--- START OF SOURCE RECORDS ---

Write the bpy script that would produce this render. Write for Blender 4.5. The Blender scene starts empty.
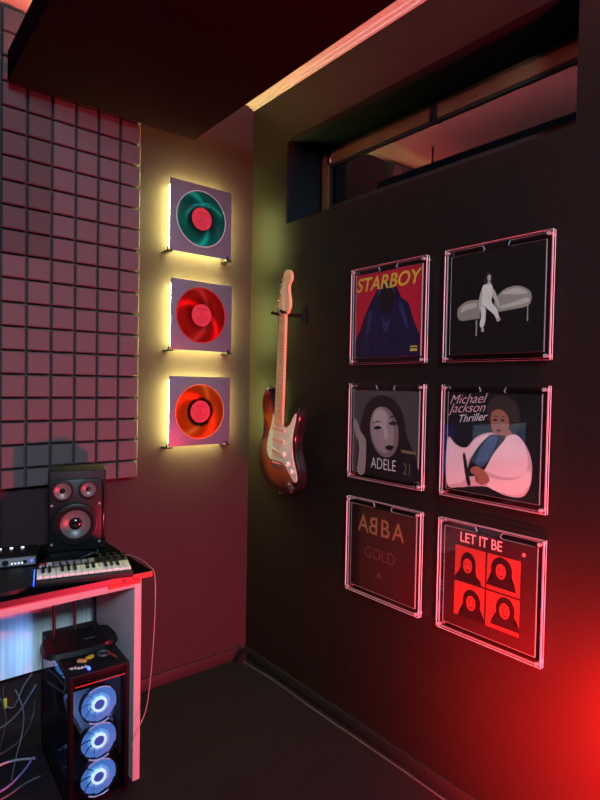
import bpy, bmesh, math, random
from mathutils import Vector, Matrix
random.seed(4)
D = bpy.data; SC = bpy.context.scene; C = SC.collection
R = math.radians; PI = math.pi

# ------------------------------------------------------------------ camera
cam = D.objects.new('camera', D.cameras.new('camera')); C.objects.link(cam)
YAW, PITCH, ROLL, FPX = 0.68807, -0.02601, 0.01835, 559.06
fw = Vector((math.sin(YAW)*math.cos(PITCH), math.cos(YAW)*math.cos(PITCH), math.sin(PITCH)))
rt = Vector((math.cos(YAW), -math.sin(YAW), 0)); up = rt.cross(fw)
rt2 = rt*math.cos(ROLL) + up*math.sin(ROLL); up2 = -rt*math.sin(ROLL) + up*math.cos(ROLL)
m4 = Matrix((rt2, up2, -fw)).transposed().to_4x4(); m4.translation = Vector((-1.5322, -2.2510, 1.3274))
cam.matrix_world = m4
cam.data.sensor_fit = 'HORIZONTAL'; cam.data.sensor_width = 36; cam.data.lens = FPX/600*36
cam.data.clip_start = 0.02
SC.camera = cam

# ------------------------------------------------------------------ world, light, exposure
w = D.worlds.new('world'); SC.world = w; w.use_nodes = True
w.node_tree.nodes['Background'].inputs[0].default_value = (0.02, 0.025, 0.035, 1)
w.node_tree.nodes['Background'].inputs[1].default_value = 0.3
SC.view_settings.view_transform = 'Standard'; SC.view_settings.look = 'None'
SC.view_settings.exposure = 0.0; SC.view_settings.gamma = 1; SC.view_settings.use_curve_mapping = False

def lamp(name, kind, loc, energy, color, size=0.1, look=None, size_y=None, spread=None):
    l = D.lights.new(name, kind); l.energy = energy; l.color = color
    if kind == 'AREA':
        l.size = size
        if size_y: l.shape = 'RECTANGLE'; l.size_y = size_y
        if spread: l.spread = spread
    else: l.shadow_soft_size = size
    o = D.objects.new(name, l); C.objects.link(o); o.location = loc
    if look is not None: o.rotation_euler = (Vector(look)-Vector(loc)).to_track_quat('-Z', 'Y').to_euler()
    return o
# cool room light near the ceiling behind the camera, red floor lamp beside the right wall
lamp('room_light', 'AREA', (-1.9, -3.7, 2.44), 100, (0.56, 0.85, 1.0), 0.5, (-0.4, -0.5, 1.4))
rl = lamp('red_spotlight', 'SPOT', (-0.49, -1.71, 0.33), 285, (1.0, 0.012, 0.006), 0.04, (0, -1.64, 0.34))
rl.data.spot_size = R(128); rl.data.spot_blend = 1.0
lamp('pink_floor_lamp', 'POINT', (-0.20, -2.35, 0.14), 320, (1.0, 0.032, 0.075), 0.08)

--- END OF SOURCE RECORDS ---
--- START OF SOURCE RECORDS ---

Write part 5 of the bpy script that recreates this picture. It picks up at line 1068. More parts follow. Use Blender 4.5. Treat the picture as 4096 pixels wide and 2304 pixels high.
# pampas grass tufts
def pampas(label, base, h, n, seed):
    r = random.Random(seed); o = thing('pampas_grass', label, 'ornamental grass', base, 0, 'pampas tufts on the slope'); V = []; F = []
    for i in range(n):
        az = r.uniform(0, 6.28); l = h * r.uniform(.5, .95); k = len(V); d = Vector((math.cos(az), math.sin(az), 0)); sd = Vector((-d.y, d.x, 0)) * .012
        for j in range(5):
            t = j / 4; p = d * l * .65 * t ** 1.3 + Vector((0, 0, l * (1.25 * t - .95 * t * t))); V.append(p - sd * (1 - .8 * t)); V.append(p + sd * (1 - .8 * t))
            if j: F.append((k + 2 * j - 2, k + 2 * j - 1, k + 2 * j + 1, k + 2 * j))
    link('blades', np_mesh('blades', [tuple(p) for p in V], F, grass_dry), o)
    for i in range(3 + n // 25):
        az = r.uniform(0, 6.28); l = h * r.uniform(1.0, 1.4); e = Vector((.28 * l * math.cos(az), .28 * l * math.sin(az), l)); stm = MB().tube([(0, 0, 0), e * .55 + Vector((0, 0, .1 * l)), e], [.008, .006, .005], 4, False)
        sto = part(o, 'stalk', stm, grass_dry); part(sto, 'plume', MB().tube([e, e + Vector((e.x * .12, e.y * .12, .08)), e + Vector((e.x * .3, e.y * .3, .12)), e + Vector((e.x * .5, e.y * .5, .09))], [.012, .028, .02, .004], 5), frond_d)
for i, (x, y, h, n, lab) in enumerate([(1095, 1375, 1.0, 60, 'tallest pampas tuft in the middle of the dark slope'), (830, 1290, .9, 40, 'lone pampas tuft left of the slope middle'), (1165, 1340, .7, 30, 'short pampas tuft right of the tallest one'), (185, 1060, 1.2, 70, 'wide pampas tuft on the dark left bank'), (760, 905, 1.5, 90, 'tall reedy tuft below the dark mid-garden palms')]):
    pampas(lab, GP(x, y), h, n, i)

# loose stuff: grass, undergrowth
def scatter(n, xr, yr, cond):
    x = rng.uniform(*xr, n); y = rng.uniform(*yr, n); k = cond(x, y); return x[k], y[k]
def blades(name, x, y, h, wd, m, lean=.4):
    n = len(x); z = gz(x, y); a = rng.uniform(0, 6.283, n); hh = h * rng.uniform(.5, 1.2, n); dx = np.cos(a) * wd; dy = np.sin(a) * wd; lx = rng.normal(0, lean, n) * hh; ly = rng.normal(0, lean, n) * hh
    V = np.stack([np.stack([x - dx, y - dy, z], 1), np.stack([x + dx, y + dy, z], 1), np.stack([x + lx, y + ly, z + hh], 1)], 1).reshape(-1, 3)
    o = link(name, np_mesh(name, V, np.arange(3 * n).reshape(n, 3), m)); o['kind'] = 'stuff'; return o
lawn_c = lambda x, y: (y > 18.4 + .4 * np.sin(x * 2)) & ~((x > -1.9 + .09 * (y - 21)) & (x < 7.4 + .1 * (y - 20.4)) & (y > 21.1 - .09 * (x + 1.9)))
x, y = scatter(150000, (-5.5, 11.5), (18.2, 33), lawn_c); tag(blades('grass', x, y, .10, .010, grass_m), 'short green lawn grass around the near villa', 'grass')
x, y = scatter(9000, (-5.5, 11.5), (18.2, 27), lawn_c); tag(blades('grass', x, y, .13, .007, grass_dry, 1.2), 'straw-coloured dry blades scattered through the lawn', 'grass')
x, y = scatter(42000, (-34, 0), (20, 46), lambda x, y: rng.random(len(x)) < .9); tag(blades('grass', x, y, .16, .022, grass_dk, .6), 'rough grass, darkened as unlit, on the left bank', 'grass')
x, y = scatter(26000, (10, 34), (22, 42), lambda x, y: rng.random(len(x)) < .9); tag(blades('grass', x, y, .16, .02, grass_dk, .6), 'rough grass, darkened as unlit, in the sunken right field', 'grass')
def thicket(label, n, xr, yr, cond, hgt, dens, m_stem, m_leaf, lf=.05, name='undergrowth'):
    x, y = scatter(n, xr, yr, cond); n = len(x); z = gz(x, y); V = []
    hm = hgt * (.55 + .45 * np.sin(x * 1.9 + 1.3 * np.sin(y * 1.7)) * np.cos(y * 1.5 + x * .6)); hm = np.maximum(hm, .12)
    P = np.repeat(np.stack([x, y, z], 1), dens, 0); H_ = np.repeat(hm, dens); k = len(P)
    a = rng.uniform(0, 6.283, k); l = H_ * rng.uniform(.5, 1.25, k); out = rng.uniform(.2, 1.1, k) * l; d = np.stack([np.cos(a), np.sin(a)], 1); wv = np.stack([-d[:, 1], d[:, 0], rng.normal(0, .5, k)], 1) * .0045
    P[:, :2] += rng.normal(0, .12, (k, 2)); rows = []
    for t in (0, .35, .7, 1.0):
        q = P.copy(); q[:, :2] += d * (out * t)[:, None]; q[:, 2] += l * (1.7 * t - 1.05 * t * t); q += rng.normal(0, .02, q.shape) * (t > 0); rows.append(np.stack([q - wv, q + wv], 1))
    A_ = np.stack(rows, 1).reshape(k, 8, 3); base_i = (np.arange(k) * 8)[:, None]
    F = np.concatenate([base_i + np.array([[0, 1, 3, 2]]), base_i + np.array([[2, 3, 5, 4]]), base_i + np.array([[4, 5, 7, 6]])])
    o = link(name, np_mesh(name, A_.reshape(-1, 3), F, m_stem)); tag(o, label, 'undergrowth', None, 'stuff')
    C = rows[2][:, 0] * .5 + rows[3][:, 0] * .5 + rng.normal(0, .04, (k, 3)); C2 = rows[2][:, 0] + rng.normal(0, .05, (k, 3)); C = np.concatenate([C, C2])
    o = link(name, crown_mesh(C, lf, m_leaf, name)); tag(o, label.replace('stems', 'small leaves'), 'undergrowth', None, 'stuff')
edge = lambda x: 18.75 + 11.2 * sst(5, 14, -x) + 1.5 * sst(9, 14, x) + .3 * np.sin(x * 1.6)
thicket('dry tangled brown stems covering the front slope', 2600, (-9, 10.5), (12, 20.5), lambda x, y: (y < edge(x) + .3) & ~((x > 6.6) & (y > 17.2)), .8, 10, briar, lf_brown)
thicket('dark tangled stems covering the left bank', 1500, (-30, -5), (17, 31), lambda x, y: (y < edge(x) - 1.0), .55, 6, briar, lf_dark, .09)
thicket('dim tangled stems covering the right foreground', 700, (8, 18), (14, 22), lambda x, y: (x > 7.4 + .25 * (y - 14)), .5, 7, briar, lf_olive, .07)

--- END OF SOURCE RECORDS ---
--- START OF SOURCE RECORDS ---

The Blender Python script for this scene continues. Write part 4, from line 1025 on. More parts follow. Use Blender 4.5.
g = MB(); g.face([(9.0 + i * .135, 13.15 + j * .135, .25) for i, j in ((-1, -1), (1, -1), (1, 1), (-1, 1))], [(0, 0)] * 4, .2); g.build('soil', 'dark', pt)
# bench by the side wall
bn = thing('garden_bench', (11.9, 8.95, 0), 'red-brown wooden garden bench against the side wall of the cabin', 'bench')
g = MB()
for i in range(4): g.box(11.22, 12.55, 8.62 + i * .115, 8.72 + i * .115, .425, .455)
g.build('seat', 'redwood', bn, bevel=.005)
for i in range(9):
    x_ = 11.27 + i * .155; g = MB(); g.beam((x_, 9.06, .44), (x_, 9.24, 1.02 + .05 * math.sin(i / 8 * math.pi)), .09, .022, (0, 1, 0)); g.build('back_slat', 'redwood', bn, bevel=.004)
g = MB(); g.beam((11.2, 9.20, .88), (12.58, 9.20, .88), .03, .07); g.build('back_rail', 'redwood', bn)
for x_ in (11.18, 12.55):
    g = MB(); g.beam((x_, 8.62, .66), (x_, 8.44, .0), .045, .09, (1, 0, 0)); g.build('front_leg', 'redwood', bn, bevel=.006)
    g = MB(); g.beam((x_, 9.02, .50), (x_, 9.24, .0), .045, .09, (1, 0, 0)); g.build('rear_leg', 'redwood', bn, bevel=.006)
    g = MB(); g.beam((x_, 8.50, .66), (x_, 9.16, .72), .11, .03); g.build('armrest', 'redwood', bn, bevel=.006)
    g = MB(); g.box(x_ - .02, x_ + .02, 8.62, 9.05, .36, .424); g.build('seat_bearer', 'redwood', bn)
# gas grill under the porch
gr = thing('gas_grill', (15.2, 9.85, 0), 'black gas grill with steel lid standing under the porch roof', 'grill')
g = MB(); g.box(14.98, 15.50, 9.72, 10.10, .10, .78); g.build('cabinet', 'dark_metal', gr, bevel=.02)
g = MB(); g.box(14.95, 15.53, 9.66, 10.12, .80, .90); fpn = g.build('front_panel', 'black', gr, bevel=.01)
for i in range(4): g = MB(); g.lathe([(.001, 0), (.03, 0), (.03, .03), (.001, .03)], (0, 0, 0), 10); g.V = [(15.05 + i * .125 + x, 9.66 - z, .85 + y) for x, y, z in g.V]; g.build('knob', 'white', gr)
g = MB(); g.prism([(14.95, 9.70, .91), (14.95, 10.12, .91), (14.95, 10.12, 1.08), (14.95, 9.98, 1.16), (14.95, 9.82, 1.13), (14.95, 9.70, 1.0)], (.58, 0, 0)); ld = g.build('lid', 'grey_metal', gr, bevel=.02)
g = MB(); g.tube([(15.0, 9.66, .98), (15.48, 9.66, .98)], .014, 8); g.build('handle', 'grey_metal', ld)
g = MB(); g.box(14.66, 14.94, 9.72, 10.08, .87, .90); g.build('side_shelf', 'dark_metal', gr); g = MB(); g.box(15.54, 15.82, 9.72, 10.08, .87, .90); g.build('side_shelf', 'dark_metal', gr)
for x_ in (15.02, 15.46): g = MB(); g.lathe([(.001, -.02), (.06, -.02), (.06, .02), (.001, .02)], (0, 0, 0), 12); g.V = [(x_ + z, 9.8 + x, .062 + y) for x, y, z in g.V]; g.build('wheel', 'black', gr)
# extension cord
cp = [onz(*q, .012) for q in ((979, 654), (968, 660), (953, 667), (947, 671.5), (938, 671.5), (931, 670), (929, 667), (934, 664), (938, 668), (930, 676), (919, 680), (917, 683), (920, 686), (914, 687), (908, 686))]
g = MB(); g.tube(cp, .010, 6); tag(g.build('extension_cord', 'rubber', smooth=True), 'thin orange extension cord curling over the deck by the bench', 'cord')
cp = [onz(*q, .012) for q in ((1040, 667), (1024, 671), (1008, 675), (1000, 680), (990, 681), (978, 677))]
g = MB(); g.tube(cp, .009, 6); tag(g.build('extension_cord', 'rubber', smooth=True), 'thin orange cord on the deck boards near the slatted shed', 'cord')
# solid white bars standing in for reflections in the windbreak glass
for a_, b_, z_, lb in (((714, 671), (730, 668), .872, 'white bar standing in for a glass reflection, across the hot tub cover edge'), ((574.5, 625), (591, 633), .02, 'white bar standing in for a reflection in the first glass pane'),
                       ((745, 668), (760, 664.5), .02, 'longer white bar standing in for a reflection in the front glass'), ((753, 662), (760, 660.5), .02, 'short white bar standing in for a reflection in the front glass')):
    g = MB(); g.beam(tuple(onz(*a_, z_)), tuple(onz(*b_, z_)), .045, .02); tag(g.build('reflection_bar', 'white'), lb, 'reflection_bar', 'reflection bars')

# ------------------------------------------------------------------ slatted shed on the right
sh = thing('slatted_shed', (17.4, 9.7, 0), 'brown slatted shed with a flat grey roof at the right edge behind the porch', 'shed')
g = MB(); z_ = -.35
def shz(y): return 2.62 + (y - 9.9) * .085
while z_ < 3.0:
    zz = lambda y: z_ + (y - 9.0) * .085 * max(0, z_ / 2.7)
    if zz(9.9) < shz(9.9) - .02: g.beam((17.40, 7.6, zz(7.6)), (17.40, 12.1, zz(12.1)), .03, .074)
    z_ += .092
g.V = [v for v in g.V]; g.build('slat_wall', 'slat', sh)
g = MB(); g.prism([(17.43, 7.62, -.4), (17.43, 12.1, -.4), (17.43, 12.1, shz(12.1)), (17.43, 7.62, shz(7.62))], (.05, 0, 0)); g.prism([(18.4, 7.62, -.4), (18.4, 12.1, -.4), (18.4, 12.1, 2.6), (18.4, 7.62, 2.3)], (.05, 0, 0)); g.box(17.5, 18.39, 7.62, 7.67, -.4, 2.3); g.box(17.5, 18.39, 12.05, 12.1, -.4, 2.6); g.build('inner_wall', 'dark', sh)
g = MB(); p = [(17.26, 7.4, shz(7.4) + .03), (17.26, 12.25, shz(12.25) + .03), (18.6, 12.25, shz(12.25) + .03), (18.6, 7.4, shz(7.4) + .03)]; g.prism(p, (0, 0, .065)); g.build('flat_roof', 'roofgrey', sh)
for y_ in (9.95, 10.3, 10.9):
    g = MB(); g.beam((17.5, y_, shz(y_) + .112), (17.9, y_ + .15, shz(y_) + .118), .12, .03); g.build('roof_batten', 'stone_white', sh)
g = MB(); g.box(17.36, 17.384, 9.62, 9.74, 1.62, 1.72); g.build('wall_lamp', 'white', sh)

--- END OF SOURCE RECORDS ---

EXERCISE OBJECTIVE: Above are some entries. Restate word for word the lines from the one holding "Write the bpy" through the one holding "SC.view_settings.exposure = 0.0;", but not the pictures.

THE OUTPUT:
Write the bpy script that would produce this render. Write for Blender 4.5. The Blender scene starts empty.
import bpy, bmesh, math, random
from mathutils import Vector, Matrix
random.seed(4)
D = bpy.data; SC = bpy.context.scene; C = SC.collection
R = math.radians; PI = math.pi

# ------------------------------------------------------------------ camera
cam = D.objects.new('camera', D.cameras.new('camera')); C.objects.link(cam)
YAW, PITCH, ROLL, FPX = 0.68807, -0.02601, 0.01835, 559.06
fw = Vector((math.sin(YAW)*math.cos(PITCH), math.cos(YAW)*math.cos(PITCH), math.sin(PITCH)))
rt = Vector((math.cos(YAW), -math.sin(YAW), 0)); up = rt.cross(fw)
rt2 = rt*math.cos(ROLL) + up*math.sin(ROLL); up2 = -rt*math.sin(ROLL) + up*math.cos(ROLL)
m4 = Matrix((rt2, up2, -fw)).transposed().to_4x4(); m4.translation = Vector((-1.5322, -2.2510, 1.3274))
cam.matrix_world = m4
cam.data.sensor_fit = 'HORIZONTAL'; cam.data.sensor_width = 36; cam.data.lens = FPX/600*36
cam.data.clip_start = 0.02
SC.camera = cam

# ------------------------------------------------------------------ world, light, exposure
w = D.worlds.new('world'); SC.world = w; w.use_nodes = True
w.node_tree.nodes['Background'].inputs[0].default_value = (0.02, 0.025, 0.035, 1)
w.node_tree.nodes['Background'].inputs[1].default_value = 0.3
SC.view_settings.view_transform = 'Standard'; SC.view_settings.look = 'None'
SC.view_settings.exposure = 0.0; SC.view_settings.gamma = 1; SC.view_settings.use_curve_mapping = False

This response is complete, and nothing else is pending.